Parto de una base que se me antoja incuestionable: el cine puede llegar a ser un arte. Bien es cierto que una ingente cantidad de producciones cinematográficas obedece a intereses meramente económicos (¿acaso no ocurre otro tanto con la música, la literatura, la arquitectura, los diseños urbanísticos e, incluso, la pintura y la escultura?). Pero no lo es menos que, si atendemos a la segunda de las nueve definiciones que el Diccionario de la Real Academia Española propone sobre semejante término (“Manifestación de la actividad humana mediante la cual se expresa una visión personal y desinteresada que interpreta lo real o imaginado con recursos plásticos, lingüísticos o sonoros”) no podemos sino convenir en que la obra de cineastas tales como John Ford, Charles Chaplin, Alfred Hitchcock, Federico Fellini, Frank Capra o Carl Theodor Dreyer evidencia, cuanto menos, una “visión personal que interpreta lo real o imaginado con recursos plásticos, lingüísticos y sonoros”. En palabras más llanas: cuando vemos un largometraje de cualquiera de los citados realizadores, participamos de unas formas expresivas propias e intransferibles, de un universo creativo que ninguna otra persona podría darnos a conocer).

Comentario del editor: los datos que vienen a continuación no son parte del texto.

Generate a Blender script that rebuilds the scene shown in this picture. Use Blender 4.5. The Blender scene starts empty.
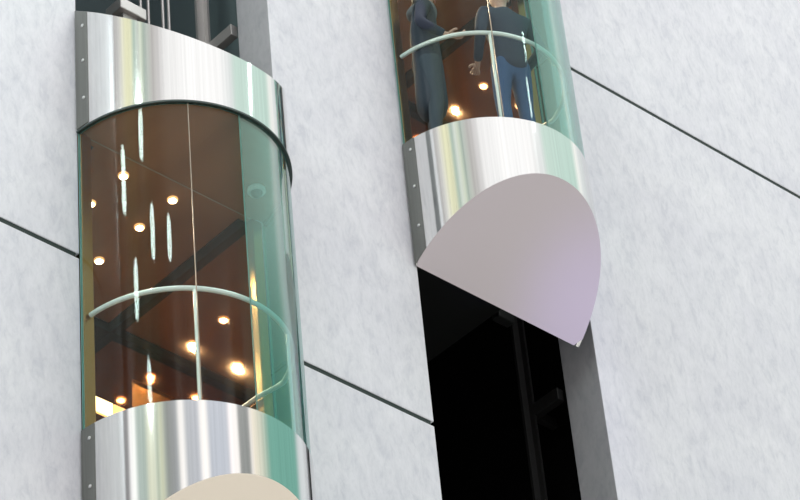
import bpy, bmesh, math, random
from mathutils import Vector, Matrix
random.seed(7)
PI = math.pi
S = 0.9                       # metres per cabin radius; shapes below are written in cabin radii
SC = bpy.context.scene
COL = SC.collection

# ------------------------------------------------------------------ camera
F, YAW, PITCH, ROLL = 3104.4458, 0.6986, 0.7303, -0.0385
CAM = Vector((-12.5305, -14.778, -15.2166)) * S
PPX, PPY = -242.689, -147.876
fw = Vector((math.sin(YAW)*math.cos(PITCH), math.cos(YAW)*math.cos(PITCH), math.sin(PITCH)))
rt = Vector((math.cos(YAW), -math.sin(YAW), 0.0)); up = rt.cross(fw)
r2 = math.cos(ROLL)*rt + math.sin(ROLL)*up; u2 = -math.sin(ROLL)*rt + math.cos(ROLL)*up
cd = bpy.data.cameras.new('camera'); cam = bpy.data.objects.new('camera', cd); COL.objects.link(cam)
m = Matrix((r2, u2, -fw)).transposed().to_4x4(); m.translation = CAM
cam.matrix_world = m
cd.sensor_width = 36.0; cd.lens = F*36.0/800.0
cd.shift_x = -PPX/800.0; cd.shift_y = PPY/800.0
cd.clip_start = 0.1; cd.clip_end = 500.0
SC.camera = cam

# ------------------------------------------------------------------ view, world, lights
SC.view_settings.view_transform = 'Standard'; SC.view_settings.look = 'None'
SC.view_settings.gamma = 1.0; SC.view_settings.use_curve_mapping = False
SC.view_settings.exposure = 0.0
SC.cycles.caustics_reflective = False; SC.cycles.caustics_refractive = False

def N(nt, kind, **kw):
    n = nt.nodes.new(kind)
    for k, v in kw.items(): setattr(n, k, v)
    return n
def math_node(nt, op, a, b=None, c=None):
    n = N(nt, 'ShaderNodeMath', operation=op)
    for i, x in enumerate((a, b, c)):
        if x is None: continue
        if isinstance(x, (int, float)): n.inputs[i].default_value = x
        else: nt.links.new(x, n.inputs[i])
    return n.outputs[0]
def ramp(nt, fac, stops, interp='LINEAR'):
    n = N(nt, 'ShaderNodeValToRGB'); cr = n.color_ramp; cr.interpolation = interp
    while len(cr.elements) < len(stops): cr.elements.new(0.5)
    for e, (p, c) in zip(cr.elements, stops):
        e.position = p
    for e, (p, c) in zip(cr.elements, stops):
        e.color = (c[0], c[1], c[2], 1)
    nt.links.new(fac, n.inputs[0]); return n.outputs[0]
def mix(nt, fac, a, b, blend='MIX'):
    n = N(nt, 'ShaderNodeMix', data_type='RGBA', blend_type=blend)
    for idx, x in ((0, fac), (6, a), (7, b)):
        if isinstance(x, (int, float)): n.inputs[idx].default_value = x
        elif isinstance(x, tuple): n.inputs[idx].default_value = (*x, 1) if len(x) == 3 else x
        else: nt.links.new(x, n.inputs[idx])
    return n.outputs[2]

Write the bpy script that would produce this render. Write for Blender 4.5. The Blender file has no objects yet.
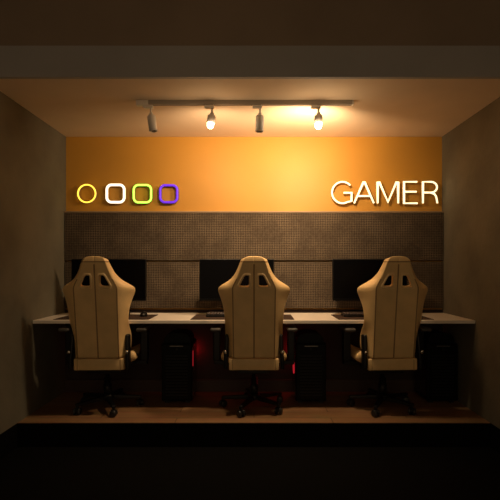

Harto más discutible me parece el uso de la palabra “desinteresada” (por eso he creído conveniente obviarla en la anterior relectura), por cuanto creo que toda manifestación artística, por más loable que fuere, siempre denota un interés personal, sea éste de la naturaleza que sea.
Comprobamos asimismo que uno de los dos significados que el susodicho diccionario establece para el vocablo “cine” es “Técnica, arte e industria de la cinematografía”. El término “arte” figura en el mismo, pues.
Llegados al punto en que aceptamos que un filme puede, con toda propiedad lingüística, alcanzar cotas artísticas y que el cine, como tal, es un soporte artístico tan válido como puedan ser la pintura, la literatura o la música, es de menester formular unas pocas preguntas (tampoco es cuestión de acabar con la paciencia del personal). Si al analizar un cuadro hablamos, entre otras consideraciones, de escorzos, claroscuros y perspectivas, ¿por qué no nos remitimos a los modos expresivos afines al cine –léase traveling, contrapicado, iluminación, montaje o lo que fuere- al evaluar una película? ¿Por qué en la valoración de una pieza musical intervienen términos tales como cadencia, compás, tonalidad o dificultad interpretativa y, en cambio, son contados los que aluden a estructuras narrativas o dramaturgia al mentar las excelencias de un largometraje? ¿Por qué si a nadie se le ocurriría tildar a Los girasoles de Vincent Van Gogh de “obra menor” a causa de la aparente trivialidad del conjunto, hay quiénes, con toda suficiencia, aseveran que un “entretenimiento” como Jungla de cristal no puede equiparase cualitativamente a una propuesta “seria”, digamos, La pasión de Cristo? ¿Osaría alguien afirmar que el bellísimo soneto A una rosa, de Luis de Góngora y Argote, en aras de su modesto enunciado, es un poema irrelevante?